## Task
In the listing below, count each line containing "script" and answer with the count only.

## Information shown
————————

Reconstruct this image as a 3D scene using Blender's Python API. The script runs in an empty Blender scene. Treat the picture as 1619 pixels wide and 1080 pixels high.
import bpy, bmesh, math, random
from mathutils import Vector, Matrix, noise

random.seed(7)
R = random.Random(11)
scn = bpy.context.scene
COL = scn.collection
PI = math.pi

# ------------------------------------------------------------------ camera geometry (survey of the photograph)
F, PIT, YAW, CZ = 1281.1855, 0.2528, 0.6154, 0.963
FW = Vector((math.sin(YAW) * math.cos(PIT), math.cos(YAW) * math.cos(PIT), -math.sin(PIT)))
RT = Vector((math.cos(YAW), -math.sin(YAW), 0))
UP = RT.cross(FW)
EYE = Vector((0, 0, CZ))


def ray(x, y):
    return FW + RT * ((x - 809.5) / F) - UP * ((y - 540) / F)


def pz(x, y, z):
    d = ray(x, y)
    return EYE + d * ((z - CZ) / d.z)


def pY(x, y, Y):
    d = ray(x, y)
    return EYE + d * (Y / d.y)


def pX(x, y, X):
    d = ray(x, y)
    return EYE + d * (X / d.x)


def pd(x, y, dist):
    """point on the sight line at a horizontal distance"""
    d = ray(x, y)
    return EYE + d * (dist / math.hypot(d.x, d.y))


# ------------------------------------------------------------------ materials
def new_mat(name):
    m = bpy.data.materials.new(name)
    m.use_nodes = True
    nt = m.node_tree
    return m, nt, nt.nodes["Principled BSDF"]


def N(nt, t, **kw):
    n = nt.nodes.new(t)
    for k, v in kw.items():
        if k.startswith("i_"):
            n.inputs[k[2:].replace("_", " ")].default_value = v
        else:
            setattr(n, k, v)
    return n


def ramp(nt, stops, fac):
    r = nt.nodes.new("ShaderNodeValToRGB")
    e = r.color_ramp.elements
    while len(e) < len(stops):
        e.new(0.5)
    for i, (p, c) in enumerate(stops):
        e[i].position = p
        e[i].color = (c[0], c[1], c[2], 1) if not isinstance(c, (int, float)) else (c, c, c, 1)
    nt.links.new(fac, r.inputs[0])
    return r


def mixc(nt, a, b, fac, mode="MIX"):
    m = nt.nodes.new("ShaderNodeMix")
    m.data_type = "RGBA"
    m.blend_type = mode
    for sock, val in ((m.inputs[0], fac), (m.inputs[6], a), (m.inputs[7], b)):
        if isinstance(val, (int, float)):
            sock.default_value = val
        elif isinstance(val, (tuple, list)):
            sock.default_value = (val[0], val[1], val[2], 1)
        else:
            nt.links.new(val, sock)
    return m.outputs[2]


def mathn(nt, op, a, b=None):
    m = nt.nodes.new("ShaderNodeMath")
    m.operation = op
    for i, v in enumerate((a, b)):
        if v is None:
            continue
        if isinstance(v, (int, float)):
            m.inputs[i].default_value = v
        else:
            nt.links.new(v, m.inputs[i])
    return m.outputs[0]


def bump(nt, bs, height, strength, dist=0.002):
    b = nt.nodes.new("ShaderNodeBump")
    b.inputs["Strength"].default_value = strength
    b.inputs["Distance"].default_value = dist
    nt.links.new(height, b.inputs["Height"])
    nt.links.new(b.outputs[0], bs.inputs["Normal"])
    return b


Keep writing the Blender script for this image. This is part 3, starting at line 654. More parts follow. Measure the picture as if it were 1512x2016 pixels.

————————

## Right answer
2